First, we can use the “chain.from_iterable” method which take only one iterable, so our function become:
>>> from itertools import chain
>>> def flatten_dict_values(dictionary):
... return chain.from_iterable(dictionary.values())
>>> flatten_dict_values(x)
<<< ['value4', 'value5', 'value6', 'value1', 'value2', 'value3']
This method solves our problem, but it’s only available since python2.6.
The second method is to use both “reduce” and “operator.add”. Reduce apply function of two arguments cumulatively to the items of iterable. It works great with lists and tuples, but not for set and frozenset as they do not support the addition.
The function is then:
>>> from operator import add
>>> def flatten_dict_values(dictionary):
... return reduce(operator.add, dictionary.itervalues())

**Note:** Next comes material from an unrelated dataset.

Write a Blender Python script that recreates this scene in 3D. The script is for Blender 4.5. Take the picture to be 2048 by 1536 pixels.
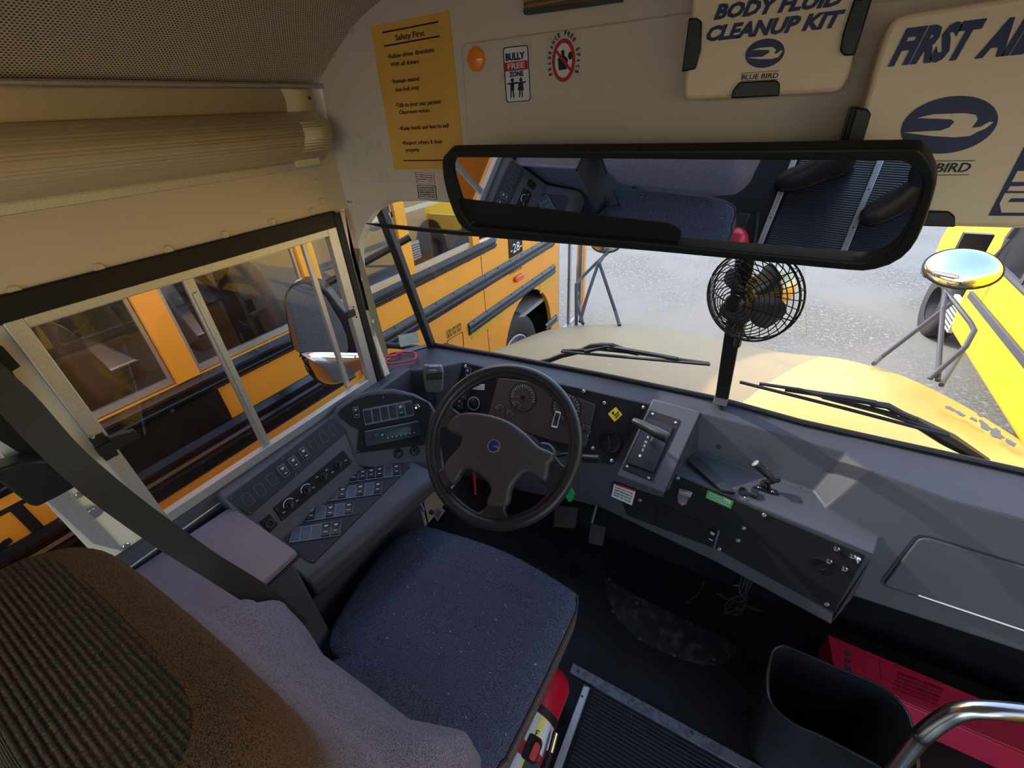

>>> flatten_dict_values(x)
<<< ['value4', 'value5', 'value6', 'value1', 'value2', 'value3']
Sum-up
We have now three functions, let’s compare them:
Function | Available in python2.5 | Works with any type of iterable | Flatten the values |
---|---|---|---|
chain(*) | Yes | Yes | Yes |
chain.from_iterable | No | Yes | Yes |
reduce | Yes | No | Yes |
And now let’s benchmark them with this script:
from itertools import chain
from operator import add
import timeit
def flatten1(d):
return chain(*d.itervalues())
def flatten2(d):
return chain.from_iterable(d.itervalues())
def flatten3(d):
return reduce(add, d.itervalues())
print "Benchmark with lists:"
print "-"*21
x = {"key1" : ["value1", "value2", "value3"], "key2" : ["value4", "value5", "value6"]}
print "Flatten1"
s = "list(flatten1(x))"
t = timeit.Timer(s, "from __main__ import (flatten1, x)")

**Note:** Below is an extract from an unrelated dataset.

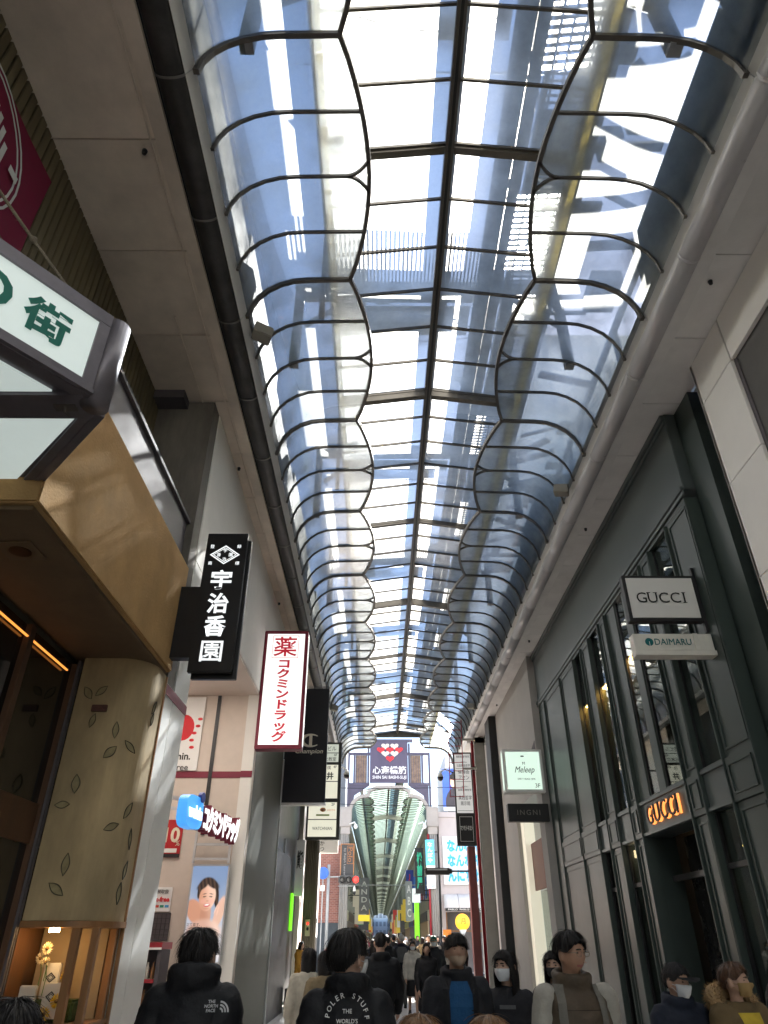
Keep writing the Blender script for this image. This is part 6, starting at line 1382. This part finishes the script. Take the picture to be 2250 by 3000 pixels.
# man with glasses, quilted vest and backpack
d = make_person(dict(H=1.69, hair='short', vol=.026, slen=1.3, topmat=BRN, top='jacket', puff=.035, collar=.035, seed=16, glasses=True, yaw=26, pitch=3, botmat=KN, stride=.15, topname='vest', skin=M('skin_ruddy', (.42, .235, .155), .5, 0, .1, 12, .05, 80)))
r = put_person(d, 'person with glasses and backpack straps wearing a brown quilted vest', 1.18, 5.0, 6)
bv = bvh(d['_jm'])
STRAP = cloth('strap', (.16, .15, .13))
for s in (-1, 1):
    g = MB(); g.rings([[(s*(.105+.02*math.sin(j*.2))+q, 0, 1.00+j*.03) for q in (-.022, 0, .022)] for j in range(15)], False, False); drape(r, 'backpack_strap', g, bv, STRAP, False, .012)
    a1, a2, a3 = d['_arm'](s); m_ = MB(); limb(m_, [a1, a2, a3], [.078, .070, .056]); P(r, 'pale_sleeve', remesh(m_, .012, 3, 'pale_sleeve', .006, 4), cloth('pale_sleeve', (.34, .32, .28)), local=True)
P(r, 'backpack', MB().rings([[(rx*math.cos(a), .19+ry*math.sin(a), z) for a in [2*math.pi*i/16 for i in range(16)]] for z, rx, ry in ((.95, .12, .07), (1.0, .15, .10), (1.25, .15, .10), (1.38, .11, .06))]), GRY, local=True, smooth=True)
for j in range(6):
    g = MB(); g.rings([[(x, 0, .92+j*.075+q) for x in [-.15+.03*i for i in range(11)]] for q in (0, .004)], False, False); drape(r, 'quilt_seam', g, bv, cloth('seam', (.05, .036, .025)), False, .002)
# old man with cap
d = make_person(dict(H=1.49, hair='short', hairmat=HAIRK, topmat=NAVY, top='jacket', puff=.045, collar=.03, seed=17, mask=MASKW, yaw=22, pitch=6, cap=cloth('cap_black', (.015, .015, .017)), botmat=KN, stride=.2)); put_person(d, 'person in black cap and white mask in front of the department store door', 2.16, 6.0, 8)
# woman with fur hood
d = make_person(dict(H=1.50, fem=True, hair='short', vol=.022, hairmat=HAIRB, topmat=OLV, top='jacket', puff=.06, seed=18, mask=MASKY, yaw=34, botmat=KN, stride=.1)); r = put_person(d, 'person with fur hooded coat, yellow top and ochre mask at the right', 2.52, 5.85, 10)
FUR = M('tawny_fur', (.30, .19, .09), .8, 0, .35, 25); fm = MB(); rg = random.Random(5)
hood = [Vector((.14*math.sin(a)*(1-.1*math.cos(a)), .045-.10*math.cos(a), 1.245+.055*(-math.cos(a))+.02)) for a in [.75+(2*math.pi-1.5)*i/26 for i in range(27)]]
fm.tube(hood, [.02+.05*math.sin(math.pi*i/26) for i in range(27)], 10)
for q in range(2600):
    i = rg.randrange(26); c = hood[i].lerp(hood[i+1], rg.random()); n = Vector((rg.gauss(0, 1), rg.gauss(0, 1), rg.gauss(0, 1))).normalized(); rad = .02+.05*math.sin(math.pi*i/26)
    a = c+n*rad*.9; e = n.cross(Vector((rg.random(), rg.random(), rg.random()))).normalized()*.0022; tip = a+(n+Vector((rg.gauss(0, .3), rg.gauss(0, .3), rg.gauss(-.2, .3)))).normalized()*rg.uniform(.02, .04); fm.add([a-e, a+e, tip], [(0, 1, 2)])
P(r, 'fur_hood', fm, FUR, local=True)
bv = bvh(d['_jm']); g = MB(); g.rings([[(x*(1+.3*j/6), 0, .95+j*.045) for x in (-.06, -.03, 0, .03, .06)] for j in range(7)], False, False); drape(r, 'yellow_top', g, bv, YEL, False, .012)
# edge of frame and the heads at the bottom
d = make_person(dict(H=1.62, fem=True, hair='bob', topmat=KB, top='coat', seed=19, mask=MASKW, yaw=50, botmat=KB)); put_person(d, 'person in black coat cut off by the right edge of the picture', 3.28, 6.6, 20)
d = make_person(dict(H=1.49, fem=True, hair='bob', vol=.02, topmat=KN, top='coat', seed=20, botmat=KN)); put_person(d, 'person with shiny black hair whose head shows at the bottom left corner', -1.09, 2.5, 180)
dl_ = make_person(dict(H=1.41, fem=True, hair='bob', vol=.025, slen=1.4, hairmat=HAIRL, topmat=BEI, top='coat', seed=21, botmat=KN)); put_person(dl_, 'person with light brown hair, left head at the bottom centre', .14, 2.95, 175)
d = make_person(dict(H=1.40, fem=True, hair='bob', vol=.025, slen=1.4, hairmat=HAIRL, topmat=GRY, top='coat', seed=22, botmat=KN)); put_person(d, 'person with light brown hair, right head at the bottom centre', .40, 3.05, 182)
# women walking away on the left
d = make_person(dict(H=1.55, fem=True, hair='long', len=.22, topmat=CRMK, top='sweater', topname='sweater', puff=.045, seed=23, botmat=GRY, stride=.15)); put_person(d, 'person with straight black hair walking away in a cream sweater', -.84, 9.8, 180)
d = make_person(dict(H=1.53, fem=True, hair='bob', topmat=BEI, top='coat', puff=.04, seed=24, botmat=KN)); r = put_person(d, 'person walking away in beige coat with a crossbody strap', -.60, 9.2, 186)
bv = bvh(d['_jm']); g = MB(); g.rings([[(-.16+.30*j/10+q, 0, 1.22-.034*j*1.0) for q in (-.008, .008)] for j in range(11)], False, False); drape(r, 'bag_strap', g, bv, KB, True, .008)
# ------------------------------------------------------------------ crowd: a few figures, copied as individuals
AR = {}
def arch(key):
    if key in AR: return AR[key]
    fem = 'f' in key; sp = dict(H=1.62 if fem else 1.72, fem=fem, stride=.38 if 'w' in key else .0, seed=hash(key) % 50, hair='long' if fem else 'short', vol=.02, puff=.04, top='coat' if 'c' in key else 'jacket', collar=.02, bottom='skirt' if 's' in key else 'trousers', topmat=KN, botmat=KN, hairmat=HAIRK)
    sp['seed'] = sum(map(ord, key))
    if 'k' in key: sp['mask'] = MASKW
    if 'p' in key: sp['cap'] = WHITE
    AR[key] = make_person(sp, near=False); return AR[key]
def pp(key, label, x, y, hdg, top, bot=None, hair=None, cap=None, H=None, group='pedestrians towards the crossing'):
    d = arch(key); r = put_person(d, label, x, y, hdg, {'jacket': top, 'trousers': bot or KN, 'skirt': bot or KN, 'hair': hair or HAIRK, 'cap': cap}, group)
    if H: s = H/(1.62 if 'f' in key else 1.72); r.scale = (s, s, s)
    return r
pp('mw', 'tall person in black walking away just behind the circular lettering jacket', .02, 10.5, 180, KB, KB)
pp('fcw', 'person with long black hair in long black coat walking away in mid crowd', -.08, 15.5, 178, KB, KB)
pp('mw2', 'person in black jacket and blue jeans walking away', .24, 22.5, 183, KB, DEN, H=1.70)
r = pp('m3', 'grey haired person with a dark backpack standing at the sunlit floor', .66, 23.5, 180, NAVY, GRY, HAIRG, H=1.76); P(r, 'backpack', B(-.15, .15, .17, .30, 1.05, 1.42), GRY, bevel=.04, local=True)
r = pp('fkws', 'person in white jacket, skirt and white mask walking towards the camera with a bag', .86, 20.6, 0, WHJ, KB, H=1.60); P(r, 'handbag', B(-.36, -.22, -.06, .06, .55, .80), BRN, bevel=.03, local=True); P(r, 'bag_handle', MB().tube([(-.35, 0, .79), (-.29, 0, .92), (-.23, 0, .79)], .008, 6), BRN, local=True)
pp('fcw2', 'person with long black hair in black coat walking towards the camera', .95, 16.2, 4, KB, KB, H=1.58)
pp('mkpw', 'person in green cap, white mask and black coat at the right of the crowd', 1.38, 20.3, -4, KN, KN, None, cloth('cap_green', (.02, .12, .09)), H=1.70)
pp('mpw', 'person in dark coat and white cap walking away ahead', .06, 24.8, 180, KN, GRY, None, WHITE, H=1.68)
pp('mpw2', 'person in dark cap walking away beyond the grey haired one', .50, 27.0, 178, KB, KN, None, cloth('cap_navy', (.02, .025, .04)), H=1.78)
pp('fw3', 'person with brown hair walking beyond the white jacketed one', 1.12, 26.5, 10, GRY, DEN, HAIRB, H=1.62)
pp('fkw4', 'masked person in pale coat at the right edge of the sunlit floor', 1.75, 25.5, 5, CRMK, KN, HAIRB, H=1.58)
pp('mw', 'person in navy coat at the right by the red cladding', 2.9, 30.2, 0, NAVY, KN, H=1.7)
pp('fw3', 'person in a yellow apron by the ribbed column at the left', -2.35, 24.3, 60, cloth('apron_orange', (.50, .26, .04)), KN, HAIRK, H=1.58)
pp('mw2', 'person in grey jacket seen between the near heads at the left', -.95, 17.8, 175, GRY, KN, H=1.66)
pp('fkw4', 'person with pale coat left of the mid crowd', -.72, 20.0, 0, WHJ, KN, HAIRK, H=1.6)
pp('mpw', 'person in white cap among the left crowd', -1.05, 19.0, 182, BEI, KN, None, WHITE, H=1.64)
pp('fcw', 'person in dark brown coat walking away at the left', -.5, 22.6, 180, cloth('dark_brown', (.05, .03, .02)), KB, HAIRB, H=1.6)
pp('mw', 'person in black walking towards the camera beside the left signs', -1.3, 27.8, 2, KN, DEN, H=1.72)
rg = random.Random(41)
tops = [KB, KN, NAVY, GRY, BEI, WHJ, cloth('wine', (.16, .03, .04)), CRMK, BRN, KN, KB]; keys = ['mw', 'fcw', 'mw2', 'fw3', 'fkw4', 'mpw', 'fkws', 'mkpw', 'fcw2']
used = []; CR = {}
n = 0
ordn = ['first', 'second', 'third', 'fourth', 'fifth', 'sixth', 'seventh', 'eighth', 'ninth', 'tenth']
while n < 115:
    y = 25.5+60*rg.random()**1.4 if n < 85 else rg.uniform(75, 150); x = rg.uniform(-1.7, 2.9)
    if any((x-a)**2+(y-b)**2 < .35 for a, b in used): continue
    used.append((x, y)); kx = keys[rg.randrange(len(keys))]; tp = tops[rg.randrange(len(tops))]; away = rg.random() < .5
    zone = 'on the crossing' if y < 46 else 'just beyond the gate' if y < 62 else 'deep in the far arcade'
    lab = 'small distant person in %s %s, %s' % (tp.name.replace('cloth_', '').replace('_', ' ')+' clothes', 'walking away' if away else 'walking nearer', zone)
    rr_ = pp(kx, lab, x, y, (180 if away else 0)+rg.uniform(-12, 12), tp, [KN, DEN, GRY][rg.randrange(3)], [HAIRK, HAIRK, HAIRB, HAIRG][rg.randrange(4)], [WHITE, KB][rg.randrange(2)], H=rg.uniform(1.54, 1.8), group='distant crowd')
    CR.setdefault(zone, []).append((x/y, rr_, tp))
    n += 1
def nth(i):
    return '%d%s' % (i, 'th' if 10 < i % 100 < 14 else {1: 'st', 2: 'nd', 3: 'rd'}.get(i % 10, 'th'))
for zone, ls in CR.items():
    for i, (q, o, tp) in enumerate(sorted(ls, key=lambda a: a[0])): o['label'] = 'distant person in %s, %s from left of those %s' % (tp.name.replace('cloth_', '').replace('_', ' '), nth(i+1), zone)
cm_ = MB()
for q in range(260):
    y = rg.uniform(150, 300); x = rg.uniform(-1.9, 3.1); h = rg.uniform(1.5, 1.8)
    cm_.tube([(x, y, 0), (x, y, h*.45), (x, y, h*.8), (x, y, h*.86)], [.14, .16, .2, .06], 6); cm_.ell((x, y, h*.93), .09, .1, .12, 6, 5)
o = S('far_crowd', cm_, KN, kind='stuff'); o['label'] = 'dark mass of far pedestrians filling the end of the arcade'; o['category'] = 'crowd'

bpy.data.scenes.remove(TMP)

print "%.5f usec/pass" % (min(t.repeat(3, 1000000)))
print "Flatten2"
s = "list(flatten2(x))"
t = timeit.Timer(s, "from __main__ import (flatten2, x)")
print "%.5f usec/pass" % (min(t.repeat(3, 1000000)))
print "Flatten3"
s = "list(flatten3(x))"
t = timeit.Timer(s, "from __main__ import (flatten3, x)")
print "%.5f usec/pass" % (min(t.repeat(3, 1000000)))
print "\nBenchmark with any sort of iterable:"
print "-"*36
y = {"key1" : ["list"], "key2" : ("tuple",), "key3" : set(("set",)), "key4" : frozenset(("frozenset",))}
print "Flatten1"
s = "list(flatten1(y))"
t = timeit.Timer(s, "from __main__ import (flatten1, y)")
print "%.5f usec/pass" % (min(t.repeat(3, 1000000)))
print "Flatten2"
s = "list(flatten2(y))"
t = timeit.Timer(s, "from __main__ import (flatten2, y)")
print "%.5f usec/pass" % (min(t.repeat(3, 1000000)))
print "Flatten3"
s = "list(flatten3(y))"
t = timeit.Timer(s, "from __main__ import (flatten3, y)")
print "%.5f usec/pass" % (min(t.repeat(3, 1000000)))
Result are:
-
With lists:
- Flatten1: 3.25976 usec/pass
- Flatten2: 2.30001 usec/pass
- Flatten3: 1.59202 usec/pass
-
With any sort of iterables:
- Flatten1: 3.80276 usec/pass
- Flatten2: 2.78879 usec/pass
- Flatten3: Error
We can see that flatten3 is more efficient than flatten2 and flatten2 is more efficient than flatten1.